----- Given information -----

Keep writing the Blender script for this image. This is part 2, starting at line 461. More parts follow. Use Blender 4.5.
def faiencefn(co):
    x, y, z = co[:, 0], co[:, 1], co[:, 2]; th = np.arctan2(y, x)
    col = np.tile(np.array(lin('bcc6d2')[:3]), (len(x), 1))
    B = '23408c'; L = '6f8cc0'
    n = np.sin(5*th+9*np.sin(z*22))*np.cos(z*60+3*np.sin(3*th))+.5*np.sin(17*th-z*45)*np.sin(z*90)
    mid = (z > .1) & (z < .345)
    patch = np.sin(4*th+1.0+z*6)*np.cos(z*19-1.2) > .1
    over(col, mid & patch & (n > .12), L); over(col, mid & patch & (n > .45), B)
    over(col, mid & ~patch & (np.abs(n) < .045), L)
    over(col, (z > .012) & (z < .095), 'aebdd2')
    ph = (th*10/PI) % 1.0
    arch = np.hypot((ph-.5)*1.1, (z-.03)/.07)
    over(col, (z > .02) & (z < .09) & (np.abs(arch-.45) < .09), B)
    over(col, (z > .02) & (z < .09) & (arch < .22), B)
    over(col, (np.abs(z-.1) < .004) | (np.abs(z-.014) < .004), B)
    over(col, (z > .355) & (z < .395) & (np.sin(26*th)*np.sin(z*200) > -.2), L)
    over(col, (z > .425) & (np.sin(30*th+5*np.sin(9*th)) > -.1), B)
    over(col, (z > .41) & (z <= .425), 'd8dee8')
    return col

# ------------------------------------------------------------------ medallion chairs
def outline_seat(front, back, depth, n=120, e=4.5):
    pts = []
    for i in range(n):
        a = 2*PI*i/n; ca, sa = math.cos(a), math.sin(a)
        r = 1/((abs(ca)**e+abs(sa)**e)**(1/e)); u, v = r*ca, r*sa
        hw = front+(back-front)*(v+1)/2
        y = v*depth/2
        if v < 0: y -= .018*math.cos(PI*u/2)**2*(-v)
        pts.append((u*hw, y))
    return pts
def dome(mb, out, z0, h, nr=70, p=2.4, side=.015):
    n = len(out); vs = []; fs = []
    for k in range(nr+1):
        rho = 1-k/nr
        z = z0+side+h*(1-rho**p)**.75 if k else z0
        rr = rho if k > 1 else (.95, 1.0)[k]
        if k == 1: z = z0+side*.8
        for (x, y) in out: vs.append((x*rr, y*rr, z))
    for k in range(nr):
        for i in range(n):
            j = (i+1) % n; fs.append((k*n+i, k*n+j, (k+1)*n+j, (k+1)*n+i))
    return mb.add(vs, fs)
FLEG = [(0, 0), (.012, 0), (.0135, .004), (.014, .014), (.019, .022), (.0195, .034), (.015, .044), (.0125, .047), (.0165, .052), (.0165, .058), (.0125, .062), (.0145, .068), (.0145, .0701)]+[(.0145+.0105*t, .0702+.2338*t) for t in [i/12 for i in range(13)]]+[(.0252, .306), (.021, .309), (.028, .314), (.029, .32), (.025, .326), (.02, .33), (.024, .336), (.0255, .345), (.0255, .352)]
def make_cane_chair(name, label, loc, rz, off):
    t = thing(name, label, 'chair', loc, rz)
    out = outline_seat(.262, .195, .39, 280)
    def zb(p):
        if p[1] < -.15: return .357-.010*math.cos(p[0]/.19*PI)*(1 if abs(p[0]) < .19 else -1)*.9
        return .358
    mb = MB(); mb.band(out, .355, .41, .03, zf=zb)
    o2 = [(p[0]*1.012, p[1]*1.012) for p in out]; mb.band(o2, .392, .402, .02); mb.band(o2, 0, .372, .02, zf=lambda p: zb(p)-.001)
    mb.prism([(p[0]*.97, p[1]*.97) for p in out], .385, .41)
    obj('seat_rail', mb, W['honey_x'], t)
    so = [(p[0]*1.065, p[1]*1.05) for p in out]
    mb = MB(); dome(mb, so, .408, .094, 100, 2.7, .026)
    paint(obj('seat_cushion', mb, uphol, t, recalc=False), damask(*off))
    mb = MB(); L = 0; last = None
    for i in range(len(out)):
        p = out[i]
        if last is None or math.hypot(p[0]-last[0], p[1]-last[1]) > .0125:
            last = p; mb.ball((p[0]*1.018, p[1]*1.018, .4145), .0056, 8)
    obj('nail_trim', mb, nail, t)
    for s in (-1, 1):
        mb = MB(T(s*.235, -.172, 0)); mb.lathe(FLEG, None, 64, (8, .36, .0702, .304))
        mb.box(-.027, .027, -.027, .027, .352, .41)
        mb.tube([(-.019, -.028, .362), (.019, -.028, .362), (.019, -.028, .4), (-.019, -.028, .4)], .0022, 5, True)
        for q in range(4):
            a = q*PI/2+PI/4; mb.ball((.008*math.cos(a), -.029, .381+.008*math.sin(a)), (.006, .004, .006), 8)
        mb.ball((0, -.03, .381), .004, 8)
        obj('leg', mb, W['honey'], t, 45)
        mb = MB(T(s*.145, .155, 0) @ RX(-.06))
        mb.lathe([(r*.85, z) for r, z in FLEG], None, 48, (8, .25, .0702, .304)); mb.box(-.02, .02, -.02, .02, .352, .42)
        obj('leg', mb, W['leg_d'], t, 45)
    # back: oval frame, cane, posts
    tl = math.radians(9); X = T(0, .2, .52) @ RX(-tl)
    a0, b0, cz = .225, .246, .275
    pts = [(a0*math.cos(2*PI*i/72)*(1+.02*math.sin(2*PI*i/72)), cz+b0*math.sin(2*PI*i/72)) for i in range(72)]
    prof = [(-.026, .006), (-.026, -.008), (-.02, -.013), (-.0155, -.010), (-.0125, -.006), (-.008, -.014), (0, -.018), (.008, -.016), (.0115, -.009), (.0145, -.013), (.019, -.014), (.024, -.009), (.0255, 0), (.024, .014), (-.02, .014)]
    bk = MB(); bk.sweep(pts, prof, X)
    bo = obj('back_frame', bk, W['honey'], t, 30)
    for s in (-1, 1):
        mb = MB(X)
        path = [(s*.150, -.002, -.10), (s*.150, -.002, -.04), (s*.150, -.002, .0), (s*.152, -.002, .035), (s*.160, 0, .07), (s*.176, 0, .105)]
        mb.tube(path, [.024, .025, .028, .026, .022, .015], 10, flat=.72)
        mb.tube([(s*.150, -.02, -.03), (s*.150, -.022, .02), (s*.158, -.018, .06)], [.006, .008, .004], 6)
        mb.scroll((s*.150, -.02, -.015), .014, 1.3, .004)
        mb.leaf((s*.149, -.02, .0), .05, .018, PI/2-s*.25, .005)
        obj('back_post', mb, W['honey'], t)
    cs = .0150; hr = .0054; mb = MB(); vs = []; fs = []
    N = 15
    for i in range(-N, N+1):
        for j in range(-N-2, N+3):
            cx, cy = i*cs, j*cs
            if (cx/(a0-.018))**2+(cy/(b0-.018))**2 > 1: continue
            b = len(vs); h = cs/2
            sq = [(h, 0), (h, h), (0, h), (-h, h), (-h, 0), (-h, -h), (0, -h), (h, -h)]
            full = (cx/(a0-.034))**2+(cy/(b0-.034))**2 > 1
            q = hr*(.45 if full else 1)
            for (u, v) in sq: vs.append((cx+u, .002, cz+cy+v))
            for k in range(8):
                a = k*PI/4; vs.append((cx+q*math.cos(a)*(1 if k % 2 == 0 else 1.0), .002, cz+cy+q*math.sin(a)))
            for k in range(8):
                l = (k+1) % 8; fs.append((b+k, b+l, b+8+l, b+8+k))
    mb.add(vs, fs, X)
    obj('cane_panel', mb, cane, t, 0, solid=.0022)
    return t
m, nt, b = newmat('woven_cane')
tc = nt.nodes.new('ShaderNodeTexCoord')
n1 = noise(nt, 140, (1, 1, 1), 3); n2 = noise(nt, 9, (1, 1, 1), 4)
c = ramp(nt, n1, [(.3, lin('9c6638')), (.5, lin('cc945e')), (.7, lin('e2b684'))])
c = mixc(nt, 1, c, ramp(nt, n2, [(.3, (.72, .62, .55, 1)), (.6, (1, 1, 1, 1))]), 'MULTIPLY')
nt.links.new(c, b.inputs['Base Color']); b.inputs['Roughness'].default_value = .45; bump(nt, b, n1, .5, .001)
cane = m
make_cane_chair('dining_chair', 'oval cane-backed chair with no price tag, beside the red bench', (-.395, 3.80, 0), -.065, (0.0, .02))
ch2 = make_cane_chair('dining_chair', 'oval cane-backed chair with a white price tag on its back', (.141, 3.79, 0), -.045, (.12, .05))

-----

▸ **The task**
Wherever the word "None" occurs in a line of the listing, copy that line.

▸ **Solution for this problem**
    mb = MB(); L = 0; last = None
        if last is None or math.hypot(p[0]-last[0], p[1]-last[1]) > .0125:
        mb = MB(T(s*.235, -.172, 0)); mb.lathe(FLEG, None, 64, (8, .36, .0702, .304))
        mb.lathe([(r*.85, z) for r, z in FLEG], None, 48, (8, .25, .0702, .304)); mb.box(-.02, .02, -.02, .02, .352, .42)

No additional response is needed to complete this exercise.